Where authority lies

From Steve Vince

Mark Stevens’ summary of the current position re the General Synod vote omits one highly significant factor. I am sick and tired of constantly hearing it said that the General Synod has no competence to vote for women bishops (and had none to vote for women priests), as if it were a case of “General Synod contra ecclesiam”; the truth of the matter is that the Synod will not be voting (if it does) for women bishops, nor did it vote for women priests in 1992, entirely off its own bat in a show of arrogance, as Mark suggests. In both cases the Lambeth Conference had passed a resolution declaring it to be acceptable for a national Church to take these steps by means of its proper decision-making processes, or to refrain from doing so, as it chose to do; and any criticism of the Synod’s conduct that does not take this into account cannot be fair or accurate.

Steve Vince

13 Selwyn Close, Wolverhampton

Orthodox Riposte

From Fr Michael Wood

Regarding David Robart’s letter in ND last month, it was such a shock, coming from a man I have known for twenty-five years, I can only say it makes me very sad to see such a man as I once knew, reduced to such a letter. A personal, vicious attack is not part of the personality of the sometime Dean of St. Georges or of Ballarat or of Brunswick. He was a Christian man, who applauded the missioning work of others. He was the man who was quintessentially a Christian, a thinker and a generally good man. A musician originally, a happy personality who could be relied upon for an optimistic word. However advanced age has its traps and by the late seventies/early eighties, some of us succumb. I am sad and I can only say to God: These are not the words of the man I knew, Lord you can’t blame him for this.

For the truth of the matter, I would refer readers to the statement on our website http://forwardinorthodoxfaith. blogspot.com It is a pity he didn’t know that Archbishop Mark is an Archbishop, that he sits on the Holy Synod – the same Synod that made it possible for us to have Western Rite Orthodox missions in England – directly under the Primate.

Fr Michael

Superior, Saint Petroc Monastery

Christmas stamps

From David Chapman

2011 is a “Secular” Year – the Royal Mail’s Christmas stamps will this year have no religious theme – Wallace and Grommit hold centre stage. Perhaps readers of this paper would prefer that the stamps on their Christmas cards and letters should do a little to redress this secularism and proclaim in a small way that Christ is the reason for Christmas. They can do so; the lovely stamps issued a few years ago depicting paintings of the Virgin Mary with the Christ Child are still available – indeed are available throughout the year, though some Post Offices will deny all knowledge of that, and even Royal Mail Retail need some convincing. Post Offices will try to sell the Wallace and Grommit issue and insist that those are the Christmas stamps this year, but be firm and ask for the Madonna ones. Get your Post Office to order them for you if necessary – they are available for First and Second class post. If all else fails, St Pauls Bookshop by Westminster Cathedral stocks them.

David Chapman

Manager, St Pauls Bookshop Westminster Cathedral, London

Defective Drafters

From O H W Clark

What is the point of setting up a Code of Practice Drafting Group without adequate representation of those for whose situation it has been especially set up to help? The report of any group so defectively constituted will be regarded as flawed fatally from the outset and not worth reading before a word of it has been written.

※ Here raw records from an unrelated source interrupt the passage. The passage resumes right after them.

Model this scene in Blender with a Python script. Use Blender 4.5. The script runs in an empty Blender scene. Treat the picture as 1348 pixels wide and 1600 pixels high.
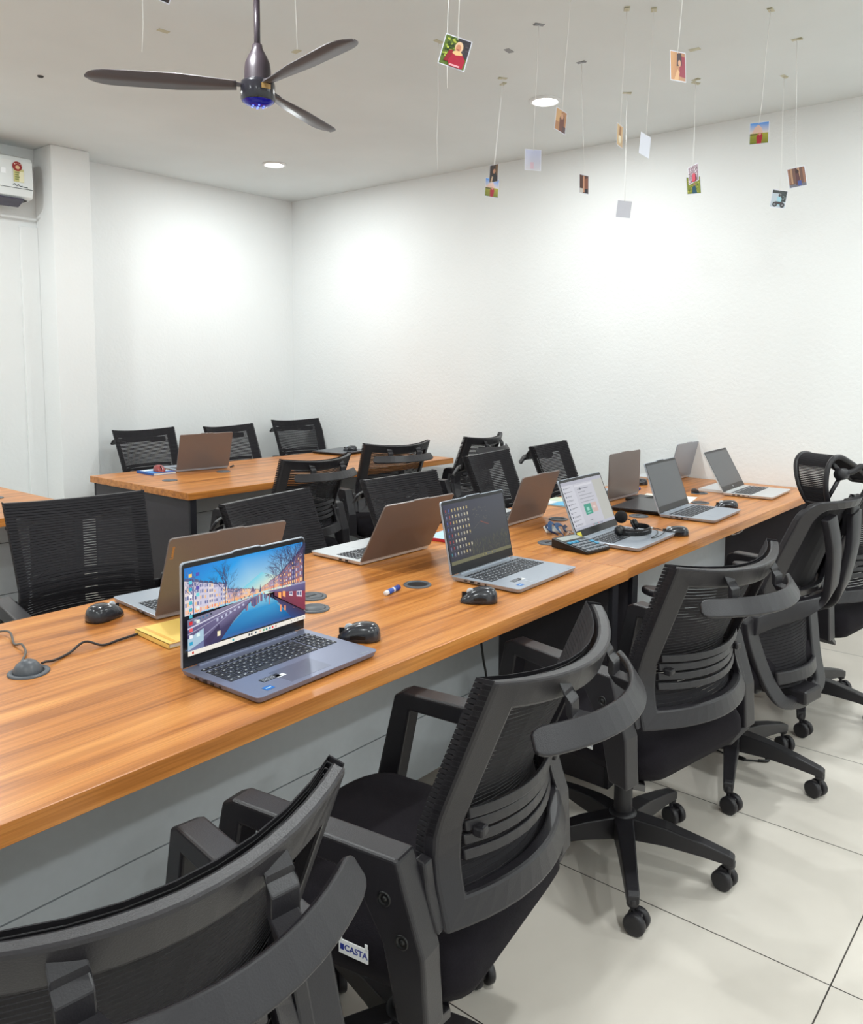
import bpy, bmesh, math, random
from mathutils import Vector, Matrix
random.seed(7)
PI = math.pi
scene = bpy.context.scene
COL = scene.collection

# ------------------------------------------------------------------ camera
CAM_H = 1.42
YAW, PITCH, ROLL = 0.695143349, 0.0968298822, -5.35475788e-03
FPX, CY = 1282.99, 695.18
fwd = Vector((math.cos(PITCH) * math.cos(YAW), math.cos(PITCH) * math.sin(YAW), -math.sin(PITCH)))
rgt = Vector((math.sin(YAW), -math.cos(YAW), 0))
dwn = fwd.cross(rgt)
c_, s_ = math.cos(ROLL), math.sin(ROLL)
rgt, dwn = c_ * rgt + s_ * dwn, -s_ * rgt + c_ * dwn
cam_data = bpy.data.cameras.new('camera')
cam = bpy.data.objects.new('camera', cam_data)
COL.objects.link(cam)
rot = Matrix((rgt, -dwn, -fwd)).transposed().to_4x4()
cam.matrix_world = Matrix.Translation((0, 0, CAM_H)) @ rot
cam_data.sensor_fit = 'HORIZONTAL'
cam_data.sensor_width = 36
cam_data.lens = FPX * 36 / 1348
cam_data.shift_y = -(800 - CY) / 1348
cam_data.clip_start = 0.02
scene.camera = cam

# ------------------------------------------------------------------ light and view
vs = scene.view_settings
vs.view_transform = 'Standard'
vs.look = 'None'
vs.exposure = 0.0
vs.gamma = 1.0
vs.use_curve_mapping = False
world = bpy.data.worlds.new('world')
scene.world = world
world.use_nodes = True
world.node_tree.nodes['Background'].inputs[0].default_value = (0.6, 0.65, 0.68, 1)
world.node_tree.nodes['Background'].inputs[1].default_value = 0.1
LAMP_W = 19.0
LAMP_COL = (0.945, 1.0, 1.0)

CEIL = 2.83
XR, XL, YB, YF = 4.845, -2.6, 5.645, -2.4      # room walls
TOP = 0.745                                     # desk top height

# ------------------------------------------------------------------ helpers
def lin(c):
    return tuple(((v / 255) / 12.92 if v / 255 <= .04045 else ((v / 255 + .055) / 1.055) ** 2.4) for v in c)

def mat(name, col, rough=.5, metal=0, spec=None, coat=0, emit=None, estr=1, sheen=0, srgb=True):
    m = bpy.data.materials.new(name)
    m.use_nodes = True
    b = m.node_tree.nodes['Principled BSDF']
    c = lin(col) if srgb else col
    b.inputs['Base Color'].default_value = (*c, 1)
    b.inputs['Roughness'].default_value = rough
    b.inputs['Metallic'].default_value = metal
    if spec is not None: b.inputs['Specular IOR Level'].default_value = spec
    if coat: b.inputs['Coat Weight'].default_value = coat; b.inputs['Coat Roughness'].default_value = .15
    if sheen: b.inputs['Sheen Weight'].default_value = sheen
    if emit:
        b.inputs['Emission Color'].default_value = (*lin(emit), 1)
        b.inputs['Emission Strength'].default_value = estr
    return m

def nd(m, t, **k):
    n = m.node_tree.nodes.new(t)
    for a, v in k.items():
        if a in n.inputs: n.inputs[a].default_value = v
        else: setattr(n, a, v)
    return n

def lk(m, a, b): m.node_tree.links.new(a, b)

def noisy(m, scale, amount, bump=0, bscale=None, stretch=(1, 1, 1), detail=4):
    """vary a material's colour by noise and give it a fine relief"""
    b = m.node_tree.nodes['Principled BSDF']
    col = tuple(b.inputs['Base Color'].default_value)
    tc = nd(m, 'ShaderNodeTexCoord'); mp = nd(m, 'ShaderNodeMapping'); mp.inputs['Scale'].default_value = stretch
    lk(m, tc.outputs['Object'], mp.inputs['Vector'])
    if amount:
        n = nd(m, 'ShaderNodeTexNoise'); n.inputs['Scale'].default_value = scale; n.inputs['Detail'].default_value = detail
        lk(m, mp.outputs[0], n.inputs['Vector'])
        r = nd(m, 'ShaderNodeValToRGB')
        r.color_ramp.elements[0].position = .3; r.color_ramp.elements[1].position = .7
        r.color_ramp.elements[0].color = (*[c * (1 - amount) for c in col[:3]], 1)
        r.color_ramp.elements[1].color = (*[min(1, c * (1 + amount)) for c in col[:3]], 1)
        lk(m, n.outputs['Fac'], r.inputs['Fac']); lk(m, r.outputs['Color'], b.inputs['Base Color'])
    if bump:
        n2 = nd(m, 'ShaderNodeTexNoise'); n2.inputs['Scale'].default_value = bscale or scale; n2.inputs['Detail'].default_value = 3
        lk(m, mp.outputs[0], n2.inputs['Vector'])
        bp = nd(m, 'ShaderNodeBump'); bp.inputs['Strength'].default_value = bump; bp.inputs['Distance'].default_value = .004
        lk(m, n2.outputs['Fac'], bp.inputs['Height']); lk(m, bp.outputs[0], b.inputs['Normal'])
    return m

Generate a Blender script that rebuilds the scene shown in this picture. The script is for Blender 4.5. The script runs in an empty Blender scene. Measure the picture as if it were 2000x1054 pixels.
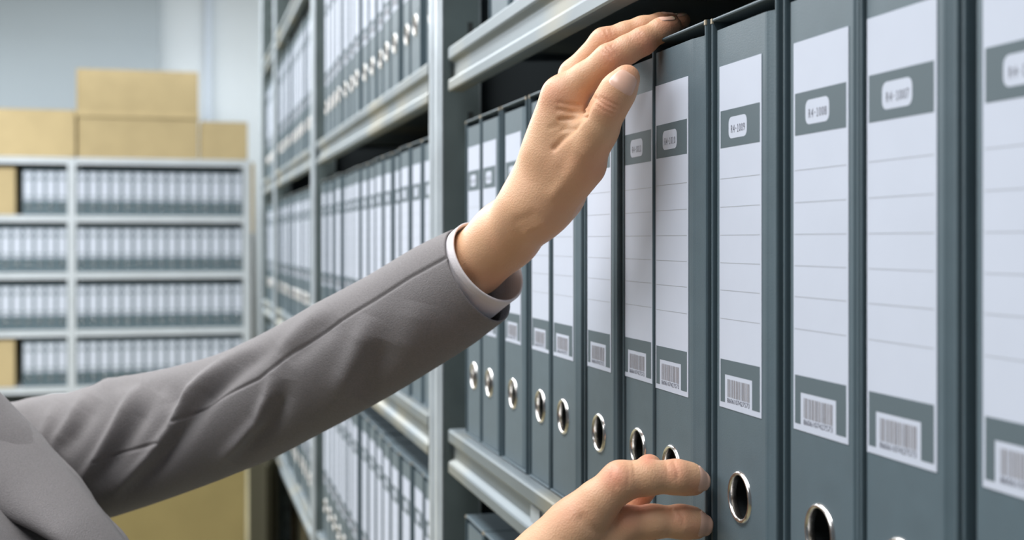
import bpy, bmesh, math, random
import numpy as np
from mathutils import Vector, Matrix

SC = bpy.context.scene
COL = SC.collection
R = random.Random(7)

# ------------------------------------------------------------------ camera, world, lights, exposure
F = 2500.0                                  # focal length in pixels of the 2000 px wide frame
TH = math.atan(650 / F)                     # the rack runs along +Y; the camera is yawed a little towards it
CT, ST = math.cos(TH), math.sin(TH)
EYE = 1.5
HZ = 470.0
cam = bpy.data.cameras.new('camera'); camo = bpy.data.objects.new('camera', cam); COL.objects.link(camo)
cam.sensor_width = 36; cam.lens = F / 2000 * 36; cam.shift_y = -(527 - HZ) / 2000
cam.clip_start = .02
camo.location = (0, 0, EYE); camo.rotation_euler = (math.pi / 2, 0, -TH)
cam.dof.use_dof = True; cam.dof.focus_distance = .765; cam.dof.aperture_fstop = 8.2
SC.camera = camo
w = bpy.data.worlds.new('world'); SC.world = w; w.use_nodes = True
bg = w.node_tree.nodes['Background']; bg.inputs[0].default_value = (.80, .90, 1.0, 1); bg.inputs[1].default_value = .115


def area(name, loc, rot, sx, sy, power, colr=(1, 1, 1)):
    l = bpy.data.lights.new(name, 'AREA'); l.shape = 'RECTANGLE'; l.size = sx; l.size_y = sy; l.energy = power; l.color = colr
    o = bpy.data.objects.new(name, l); COL.objects.link(o); o.location = loc; o.rotation_euler = rot
    return o


area('ceiling_strip_near', (-.55, 1.2, 3.1), (0, math.radians(4), 0), .5, 3.3, 76, (.97, .985, 1))
area('ceiling_strip_far', (-.75, 5.6, 3.2), (0, math.radians(6), 0), .5, 4.4, 175, (.95, .98, 1))
area('ceiling_strip_side', (-2.4, 7.2, 3.2), (0, 0, 0), .6, 4.0, 190, (.95, .98, 1))
area('ceiling_strip_aisle', (-2.3, 2.3, 2.75), (0, math.radians(-55), 0), .6, 5.2, 78, (.97, .985, 1))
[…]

Of course in the later stages of any protracted debate, the infusion of some new blood is often desirable. However the sheer unfairness and the political blindness of those who have produced the present list of appointees can lead only (in my view) to a ‘final solution’ in the form of a probable defeat of the whole legislative package by the negative voting at final approval of at least one of the Synod’s three Houses – a prospect which the results of the synodical elections just concluded may well make more likely.

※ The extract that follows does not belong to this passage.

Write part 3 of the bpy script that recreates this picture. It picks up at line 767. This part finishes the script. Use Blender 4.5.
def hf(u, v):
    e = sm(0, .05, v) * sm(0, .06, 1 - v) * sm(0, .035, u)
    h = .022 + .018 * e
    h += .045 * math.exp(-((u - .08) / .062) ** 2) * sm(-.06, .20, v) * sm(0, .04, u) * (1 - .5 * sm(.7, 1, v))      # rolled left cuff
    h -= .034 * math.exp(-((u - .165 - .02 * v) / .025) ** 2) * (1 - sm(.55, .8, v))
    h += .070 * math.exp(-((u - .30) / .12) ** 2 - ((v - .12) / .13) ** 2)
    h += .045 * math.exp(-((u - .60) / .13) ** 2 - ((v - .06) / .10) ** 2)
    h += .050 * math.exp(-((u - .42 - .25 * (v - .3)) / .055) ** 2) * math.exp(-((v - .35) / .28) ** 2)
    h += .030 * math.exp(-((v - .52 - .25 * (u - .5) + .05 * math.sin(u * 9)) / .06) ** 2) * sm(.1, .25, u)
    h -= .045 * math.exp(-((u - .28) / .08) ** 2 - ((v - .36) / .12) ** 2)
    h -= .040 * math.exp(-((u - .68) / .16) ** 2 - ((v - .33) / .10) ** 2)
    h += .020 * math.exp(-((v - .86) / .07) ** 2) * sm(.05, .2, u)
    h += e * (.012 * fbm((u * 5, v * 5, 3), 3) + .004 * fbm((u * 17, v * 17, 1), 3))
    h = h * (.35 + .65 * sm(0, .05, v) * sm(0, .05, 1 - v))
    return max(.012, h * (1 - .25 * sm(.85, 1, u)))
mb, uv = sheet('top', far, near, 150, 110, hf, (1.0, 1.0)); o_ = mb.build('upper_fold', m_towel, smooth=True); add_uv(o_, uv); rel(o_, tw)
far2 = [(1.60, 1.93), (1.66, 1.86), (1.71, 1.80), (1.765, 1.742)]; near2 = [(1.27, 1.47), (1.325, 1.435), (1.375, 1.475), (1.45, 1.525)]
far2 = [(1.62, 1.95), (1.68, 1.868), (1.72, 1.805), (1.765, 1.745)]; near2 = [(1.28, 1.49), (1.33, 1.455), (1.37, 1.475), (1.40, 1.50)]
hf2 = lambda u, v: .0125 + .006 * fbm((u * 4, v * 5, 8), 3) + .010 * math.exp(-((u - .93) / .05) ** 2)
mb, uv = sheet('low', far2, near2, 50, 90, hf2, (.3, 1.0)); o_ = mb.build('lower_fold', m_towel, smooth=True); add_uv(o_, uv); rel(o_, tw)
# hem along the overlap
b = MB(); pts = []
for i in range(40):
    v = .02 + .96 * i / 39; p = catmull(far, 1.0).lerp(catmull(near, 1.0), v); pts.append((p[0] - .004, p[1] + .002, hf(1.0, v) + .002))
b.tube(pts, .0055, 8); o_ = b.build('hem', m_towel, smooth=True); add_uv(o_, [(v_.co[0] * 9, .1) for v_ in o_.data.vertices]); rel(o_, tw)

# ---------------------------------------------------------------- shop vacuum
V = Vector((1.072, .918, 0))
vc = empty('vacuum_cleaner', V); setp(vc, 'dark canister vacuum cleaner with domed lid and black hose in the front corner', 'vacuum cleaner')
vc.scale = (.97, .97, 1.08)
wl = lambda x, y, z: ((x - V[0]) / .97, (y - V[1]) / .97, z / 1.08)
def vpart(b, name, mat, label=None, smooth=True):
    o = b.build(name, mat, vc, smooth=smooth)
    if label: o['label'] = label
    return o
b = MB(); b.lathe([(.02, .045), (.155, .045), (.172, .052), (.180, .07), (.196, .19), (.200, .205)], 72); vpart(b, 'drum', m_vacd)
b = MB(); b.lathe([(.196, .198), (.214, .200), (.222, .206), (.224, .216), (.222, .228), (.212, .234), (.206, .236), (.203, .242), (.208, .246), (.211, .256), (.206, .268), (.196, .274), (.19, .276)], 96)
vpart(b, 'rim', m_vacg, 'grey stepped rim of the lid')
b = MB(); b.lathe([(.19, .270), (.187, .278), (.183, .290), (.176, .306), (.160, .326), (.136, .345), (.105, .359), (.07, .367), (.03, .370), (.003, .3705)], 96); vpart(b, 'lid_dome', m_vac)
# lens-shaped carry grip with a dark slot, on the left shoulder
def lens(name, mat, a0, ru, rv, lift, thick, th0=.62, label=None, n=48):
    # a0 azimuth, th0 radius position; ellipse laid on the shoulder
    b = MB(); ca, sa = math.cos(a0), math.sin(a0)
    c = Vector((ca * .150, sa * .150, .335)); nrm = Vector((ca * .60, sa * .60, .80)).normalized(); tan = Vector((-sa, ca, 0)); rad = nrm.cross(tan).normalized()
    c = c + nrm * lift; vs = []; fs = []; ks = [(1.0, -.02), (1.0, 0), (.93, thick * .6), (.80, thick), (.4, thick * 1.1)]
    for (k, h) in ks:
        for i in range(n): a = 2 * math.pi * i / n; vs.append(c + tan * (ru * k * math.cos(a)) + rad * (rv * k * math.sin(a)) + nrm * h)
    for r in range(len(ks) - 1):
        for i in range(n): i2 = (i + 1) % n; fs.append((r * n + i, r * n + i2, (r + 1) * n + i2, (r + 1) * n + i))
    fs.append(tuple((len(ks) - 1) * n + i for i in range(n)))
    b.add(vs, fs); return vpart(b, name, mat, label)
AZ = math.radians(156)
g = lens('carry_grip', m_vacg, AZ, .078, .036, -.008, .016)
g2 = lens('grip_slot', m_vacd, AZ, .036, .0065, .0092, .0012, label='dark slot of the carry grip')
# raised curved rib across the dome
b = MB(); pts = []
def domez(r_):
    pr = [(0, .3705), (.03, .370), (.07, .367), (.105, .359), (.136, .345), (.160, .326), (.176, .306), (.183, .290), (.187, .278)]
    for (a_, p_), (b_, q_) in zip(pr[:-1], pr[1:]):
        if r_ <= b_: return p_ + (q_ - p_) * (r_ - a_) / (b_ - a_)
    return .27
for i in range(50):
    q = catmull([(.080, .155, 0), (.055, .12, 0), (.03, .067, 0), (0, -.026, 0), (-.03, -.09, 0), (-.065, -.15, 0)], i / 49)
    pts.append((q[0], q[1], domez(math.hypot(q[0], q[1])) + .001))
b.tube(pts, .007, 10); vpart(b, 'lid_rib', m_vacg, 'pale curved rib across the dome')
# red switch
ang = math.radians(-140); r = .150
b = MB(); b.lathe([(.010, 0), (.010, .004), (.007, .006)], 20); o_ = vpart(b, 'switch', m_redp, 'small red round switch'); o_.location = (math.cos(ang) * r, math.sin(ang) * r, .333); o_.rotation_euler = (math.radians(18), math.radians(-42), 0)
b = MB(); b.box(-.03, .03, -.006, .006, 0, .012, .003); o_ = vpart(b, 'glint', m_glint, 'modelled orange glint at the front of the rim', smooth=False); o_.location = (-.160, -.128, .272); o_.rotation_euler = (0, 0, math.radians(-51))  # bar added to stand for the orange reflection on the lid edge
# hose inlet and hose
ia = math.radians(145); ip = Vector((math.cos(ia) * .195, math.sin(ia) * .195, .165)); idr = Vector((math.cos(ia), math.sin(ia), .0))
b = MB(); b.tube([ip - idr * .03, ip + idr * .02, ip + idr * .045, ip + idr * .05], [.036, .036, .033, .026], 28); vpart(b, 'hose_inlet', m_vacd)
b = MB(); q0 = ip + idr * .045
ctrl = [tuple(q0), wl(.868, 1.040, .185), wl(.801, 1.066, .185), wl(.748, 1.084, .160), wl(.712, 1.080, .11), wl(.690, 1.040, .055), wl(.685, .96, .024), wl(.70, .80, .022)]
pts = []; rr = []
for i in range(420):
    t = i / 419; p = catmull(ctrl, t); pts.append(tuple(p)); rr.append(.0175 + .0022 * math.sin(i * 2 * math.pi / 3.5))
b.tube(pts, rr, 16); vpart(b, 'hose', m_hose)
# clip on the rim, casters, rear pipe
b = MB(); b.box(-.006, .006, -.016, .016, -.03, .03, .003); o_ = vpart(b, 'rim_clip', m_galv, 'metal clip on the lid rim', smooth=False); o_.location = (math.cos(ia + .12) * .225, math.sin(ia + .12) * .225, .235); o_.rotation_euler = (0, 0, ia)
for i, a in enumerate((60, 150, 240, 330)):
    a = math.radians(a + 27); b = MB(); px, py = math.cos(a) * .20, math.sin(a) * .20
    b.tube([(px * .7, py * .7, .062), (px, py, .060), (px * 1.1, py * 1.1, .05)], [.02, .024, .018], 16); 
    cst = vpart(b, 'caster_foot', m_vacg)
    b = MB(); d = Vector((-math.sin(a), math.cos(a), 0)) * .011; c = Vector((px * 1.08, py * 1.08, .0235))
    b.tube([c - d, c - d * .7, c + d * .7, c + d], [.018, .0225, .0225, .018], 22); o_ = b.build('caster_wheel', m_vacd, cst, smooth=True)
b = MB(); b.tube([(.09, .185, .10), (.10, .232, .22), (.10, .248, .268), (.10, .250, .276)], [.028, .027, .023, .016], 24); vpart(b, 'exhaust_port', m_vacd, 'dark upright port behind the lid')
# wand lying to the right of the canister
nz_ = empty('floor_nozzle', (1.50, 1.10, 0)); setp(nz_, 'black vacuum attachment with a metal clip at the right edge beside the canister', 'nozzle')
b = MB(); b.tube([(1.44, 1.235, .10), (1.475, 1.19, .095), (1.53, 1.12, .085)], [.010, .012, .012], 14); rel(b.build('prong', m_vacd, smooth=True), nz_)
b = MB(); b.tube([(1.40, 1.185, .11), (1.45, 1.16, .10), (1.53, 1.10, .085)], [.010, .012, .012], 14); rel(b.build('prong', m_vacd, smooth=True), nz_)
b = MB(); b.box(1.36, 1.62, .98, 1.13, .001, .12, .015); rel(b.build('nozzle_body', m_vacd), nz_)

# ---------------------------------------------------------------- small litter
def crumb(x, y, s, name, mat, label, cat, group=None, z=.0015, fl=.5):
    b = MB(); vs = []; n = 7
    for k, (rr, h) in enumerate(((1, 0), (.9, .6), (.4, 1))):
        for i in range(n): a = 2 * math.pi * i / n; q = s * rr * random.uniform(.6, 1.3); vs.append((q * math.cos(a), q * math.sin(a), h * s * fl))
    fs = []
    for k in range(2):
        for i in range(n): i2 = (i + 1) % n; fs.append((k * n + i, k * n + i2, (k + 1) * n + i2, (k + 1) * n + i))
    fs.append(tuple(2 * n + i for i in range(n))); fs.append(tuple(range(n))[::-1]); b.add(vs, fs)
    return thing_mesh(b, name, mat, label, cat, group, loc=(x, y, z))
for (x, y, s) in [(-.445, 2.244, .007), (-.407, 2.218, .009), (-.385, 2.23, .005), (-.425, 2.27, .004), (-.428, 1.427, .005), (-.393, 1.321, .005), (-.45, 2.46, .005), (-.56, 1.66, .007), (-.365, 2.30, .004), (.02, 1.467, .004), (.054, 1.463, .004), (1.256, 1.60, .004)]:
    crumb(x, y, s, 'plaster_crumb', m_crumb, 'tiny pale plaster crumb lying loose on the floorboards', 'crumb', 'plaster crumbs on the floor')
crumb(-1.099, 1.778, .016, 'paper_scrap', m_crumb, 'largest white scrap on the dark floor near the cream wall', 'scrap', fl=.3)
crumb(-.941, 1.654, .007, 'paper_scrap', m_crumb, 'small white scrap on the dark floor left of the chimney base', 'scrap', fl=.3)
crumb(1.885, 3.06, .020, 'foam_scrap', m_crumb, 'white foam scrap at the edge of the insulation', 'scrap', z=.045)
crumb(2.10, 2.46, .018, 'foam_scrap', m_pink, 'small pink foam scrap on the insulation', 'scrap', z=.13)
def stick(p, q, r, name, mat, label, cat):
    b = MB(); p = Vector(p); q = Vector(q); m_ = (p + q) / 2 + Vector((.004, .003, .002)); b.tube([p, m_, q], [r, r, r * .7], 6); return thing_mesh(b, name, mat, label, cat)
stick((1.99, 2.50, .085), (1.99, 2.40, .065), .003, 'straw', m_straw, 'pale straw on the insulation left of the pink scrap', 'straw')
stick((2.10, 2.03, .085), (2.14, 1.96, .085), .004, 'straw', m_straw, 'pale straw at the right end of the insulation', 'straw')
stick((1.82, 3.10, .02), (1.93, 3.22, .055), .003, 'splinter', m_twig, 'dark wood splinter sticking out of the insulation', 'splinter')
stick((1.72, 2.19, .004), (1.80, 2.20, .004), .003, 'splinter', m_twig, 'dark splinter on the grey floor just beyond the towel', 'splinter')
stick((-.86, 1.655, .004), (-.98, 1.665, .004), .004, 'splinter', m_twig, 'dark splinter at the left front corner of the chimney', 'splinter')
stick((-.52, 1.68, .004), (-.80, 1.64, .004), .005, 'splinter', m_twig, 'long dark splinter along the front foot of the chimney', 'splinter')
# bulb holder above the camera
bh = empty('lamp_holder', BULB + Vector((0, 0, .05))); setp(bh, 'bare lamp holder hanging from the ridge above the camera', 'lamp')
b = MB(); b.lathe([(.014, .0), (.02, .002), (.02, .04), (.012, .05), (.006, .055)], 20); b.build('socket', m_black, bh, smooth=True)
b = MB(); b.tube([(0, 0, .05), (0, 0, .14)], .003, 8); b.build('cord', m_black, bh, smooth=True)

All this is unnecessary. The Diocesan Synod debates are no more likely to change the picture than any report by the Code of Practice Drafting Group as now constituted. Only (as I see it) the reintroduction in due course of the Archbishops’ proposals shamefully defeated at York–or something along those lines–can there be any hope of supporters and opponents of women priest and bishops coming together – not in perfect accord but in manageably co-existence with integrity, peace and mutual respect within one Church of England.

O H W Clark

Address supplied

Fishy assumptions

From Mary Collins

‘Few people shudder at the mention of Rome – or even the Treaty of Rome.’ (Editorial New Directions October) The Papacy perhaps, but the Treaty of Rome aka the EU?

I suppose Gordon Square is too far from Britain’s fishing ports to hear the shudders that the successors to Peter the fisherman have given as their living has been destroyed by EU imposed regulations. Also the clouds of incense welcoming the coming of the Ordinariate have possibly prevented senior FinF folk from reading opinion polls which continue to show the EU becoming more unpopular among the public.

Is the ‘new direction’ that FinF is taking not reconciliation with the Holy Father but rather with EU infatuated, ex Brussels apparatchik, (and atheist) Nick Clegg?